Housing starts, which are expected to plummet this year to 1.2 million units from 1.7 million in 1979, are likely to rise above 1.5 million in 1981, with prices for new housing rising 13 percent, Federal Home Loan Bank Board Chairman Jay Janis told a housing forecast conference here yesterday.

Although housing starts moved upward in recent months, they had fallen sharply early this year due to high borrowing rates. As a result, there will be some slackening in housing starts in the next several months but a rebound is likely in 1981, Janis said. He sees mortgage rates dropping from their current level of nearly 14 percent to below 12 percent next year.

Janis' predictions, made at a session sponsored by the National Association of Home Builders, generally were supported by other forecasters. Robert Sheehan, an NAHB economist, said that starts will be near 1.5 million in 1981 but that mortage rates will be near 13 percent.

Generally the erratice level of mortgage rates and this second surge over 13 percent in 12 months are seen as factors that discourage prospective homebuyers and make it nearly impossible for first-time young buyers to handle monthly payments.

Kenneth Rosen of the University of California said that savings and loan associations are supplying less mortgage funding because of declining deposits and also must sell loans they originate in a secondary market that tends to demand higher rates of return for investors.

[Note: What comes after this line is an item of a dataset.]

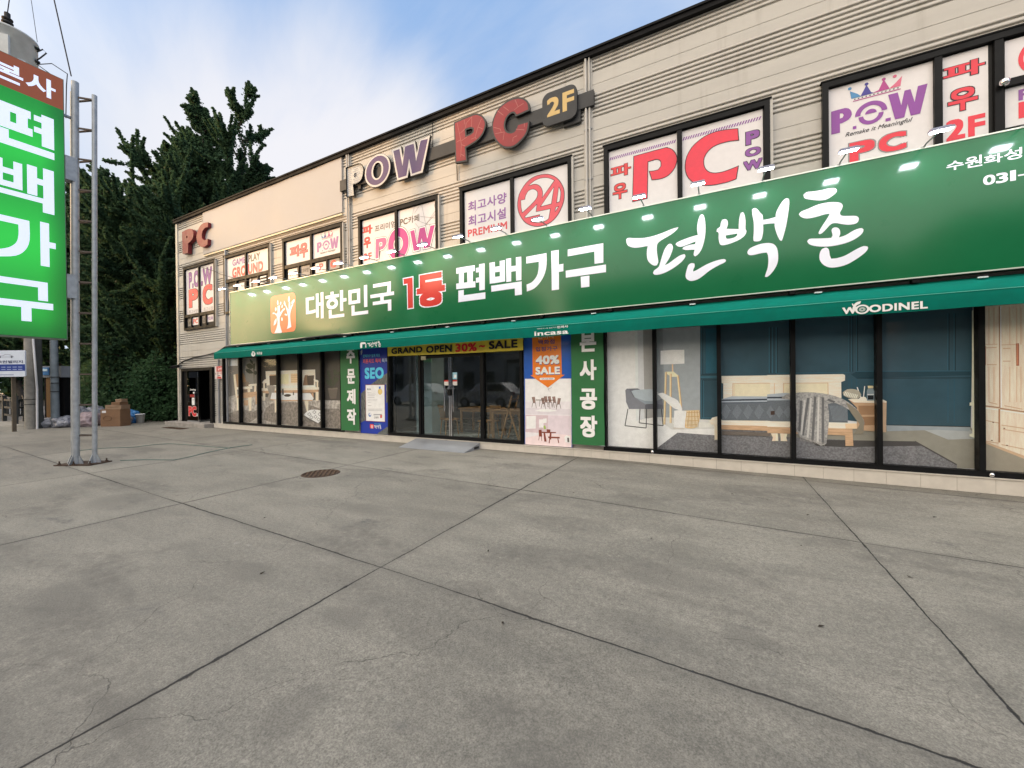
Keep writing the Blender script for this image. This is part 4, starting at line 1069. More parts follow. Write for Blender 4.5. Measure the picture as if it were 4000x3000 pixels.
# ================================================================== SIGNS ON THE BUILDING
def gloss(name, col, rough=.12, coat=.6):
    m = mat(name, col, .35, 0, .03, 2.5, coat, spec=.05)
    m.node_tree.nodes['Principled BSDF'].inputs['Coat Roughness'].default_value = rough
    return m


SGREEN = gloss('signboard_green', (.004, .115, .042), .125, .8)
SWHITE = gloss('signboard_white', (.74, .76, .86), .12, .9)
SRED = gloss('signboard_red', (.50, .035, .03), .12, .9)
SORANGE = gloss('signboard_orange', (.72, .18, .075), .12, .9)
SY = 8.15
sb = thing('signboard', 'long glossy green signboard with large white lettering above the awning', 'signboard', (-6, SY, 3.19))
f = MB(); SX0, SX1 = -16.05, 9.6
f.box(SX0, SX1, SY, 8.42, 3.19, 5.115, SGREEN)
zE = Zm(800, 1000, .4069); zF = Zm(1500, 950, .4521); zG = Zm(2300, 650, .5425); zH = Zm(3600, 450, .211)
TY = SY - .0025
f.poly(rrect(-13.55, 3.42, -12.20, 4.70, .16), TY, SORANGE)
def tr(pts): f.poly(smooth_loop(PZ(zE, pts, SY), 2, 40), TY - .0015, SWHITE)
tr([(668, 740), (690, 690), (700, 630), (690, 575), (668, 555), (655, 550), (662, 540), (690, 555), (700, 540), (700, 480), (722, 475), (722, 545), (750, 510), (760, 516), (735, 560), (720, 590), (722, 660), (742, 730), (735, 738), (705, 740)])
tr([(788, 700), (800, 660), (802, 600), (795, 560), (782, 500), (770, 470), (778, 466), (795, 505), (806, 515), (808, 440), (820, 440), (822, 500), (840, 460), (850, 462), (828, 520), (820, 580), (826, 640), (832, 680), (815, 690)])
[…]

While several speakers and conference attendees discussed the likely use of more variable-rate and shared-appreciation mortgages, Rosen predicted that the standard fixed-rate mortgage will survive but at a higher rate because of lender concern about continued inflation. Rosen blamed the competition for capital funds -- particularly by the federal government -- as a major reason for the prospect of continuing high mortgage rates.

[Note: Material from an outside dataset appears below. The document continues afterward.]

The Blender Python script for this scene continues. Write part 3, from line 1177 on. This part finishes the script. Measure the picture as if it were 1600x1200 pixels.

In other housing news, Alfred Kahn, the president's adviser on inflation, and Lawrence B. Simons, assistant secretary for housing at the Department of Housing and Urban Development, announced yesterday that housing costs had been cut significantly in three experiments sponsored jointly by HUD and Kahn's office.

The demonstration project was set up in May to test whether variations in local government regulations could cut the cost of building single-family homes. Three of four demonstrations have been completed, with cost reductions of between $13,000 and $32,500, Kahn and Simons said.

The homes -- built in Allegheny County, Pa.; Hayford, Calif.; and Shreveport, La., were priced between 20 percent and 33 percent less than similar homes in their areas.

"This small demonstration, carried out with no federal funds and a very short startup period for planning, has produced significant results," Simons said.

"This kind of thing is exactly what regulatory reform is all about," Kahn commented.

Simons said that the savings could be duplicated across the nation.

The main savings came with speeding up on the processing of building applications. Other savings included allowing minor changes in the zoning rules of local governments and relaxing other rules governing the construction of the buildings. These still had to be safe, solid and sanitary, Simons said. But many of the present regulations are unnecessary, he added.